E nesse ponto, Garrett não pode apenas ignorar isso. Como disse certa vez o guaxinim mais improvável da galáxia: "Por que você quer salvar a galáxia? Porque eu sou um dos idiotas que vivem nela!". Garrett pode não dar a mínima para as tretas políticas da Cidade, mas ele meio que precisa que continue existindo uma Cidade para morar nela.

No geral, eu gosto muito do estilo narrativo da Looking Glass. Quase nunca se tem um lore dump expositivo da história que outros jogos adoram enfiar na sua cara. Em vez disso, Thief II te dá a chance de pegar o que está rolando ouvindo das sombras — trechos de fofocas entre guardas, falas perdidas de nobres ou conversas sussurradas por portas entreabertas. Quando alguém finalmente explica algo para Garrett, não é porque os roteiristas sentiram a necessidade de segurar sua mão — é porque o próprio Garrett já cruzou a linha de "não é problema meu" para "ok, eu realmente preciso saber disso". É sutil, orgânico e bastante elegante.

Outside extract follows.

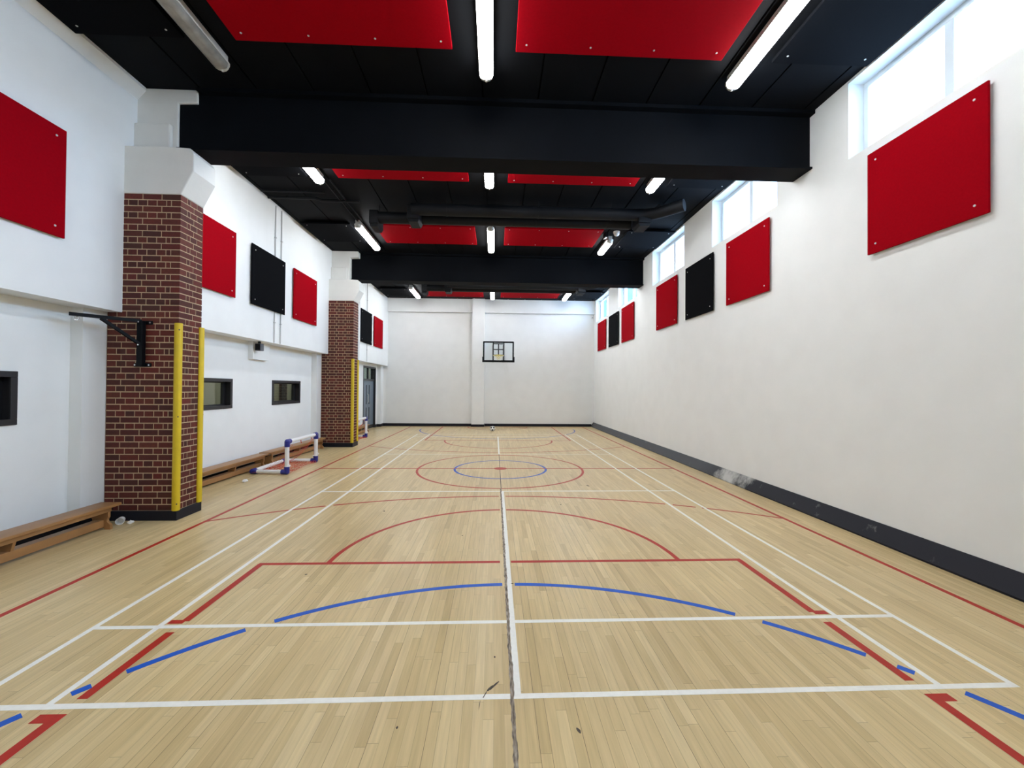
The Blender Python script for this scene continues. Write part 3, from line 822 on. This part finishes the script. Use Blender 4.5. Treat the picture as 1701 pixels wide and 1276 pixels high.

Graficamente, nada mudou muito desde o primeiro jogo — ainda é a mesma Dark Engine por baixo dos panos —, mas a ambição no level design aumentou bastante. Os mapas são enormes, extensos e repletos de detalhes, oferecendo inúmeras oportunidades para exploração, improvisação e, claro, roubo. E a maneira como Thief II lida com a dificuldade é uma coisa bem interessante: como o combate deliberadamente não importa, aumentar a dificuldade não faz com que inimigos ataquem com mais força ou guardas virem esponjas de bala. Em vez disso, dificuldades mais altas adicionam novos objetivos, restrições mais rígidas e parâmetros de missão mais exigentes. É um dos raros jogos que eu realmente recomendo jogar no nível de dificuldade mais alto possível porque aí sim dá pra tirar tudo do jogo.

Mas eu falava do level design: apesar de rodar na mesma engine, Looking Glass a otimizou para incluir mais NPCs, mais eventos scriptados e mais vida. Algumas missões — como o famoso roubo pelos telhados na fase "A Alma da Festa" — parecem surpreendentemente modernas, prenunciando os cenários urbanos de stealth abertos de Hitman e até mesmo Assassin's Creed. Para um jogo lançado em 2000, ser tão instantaneamente reconhecível como seu ancestral espiritual é simplesmente impressionante. The Metal Age não foi apenas mais uma sequência: foi um vislumbre do futuro dos jogos stealth.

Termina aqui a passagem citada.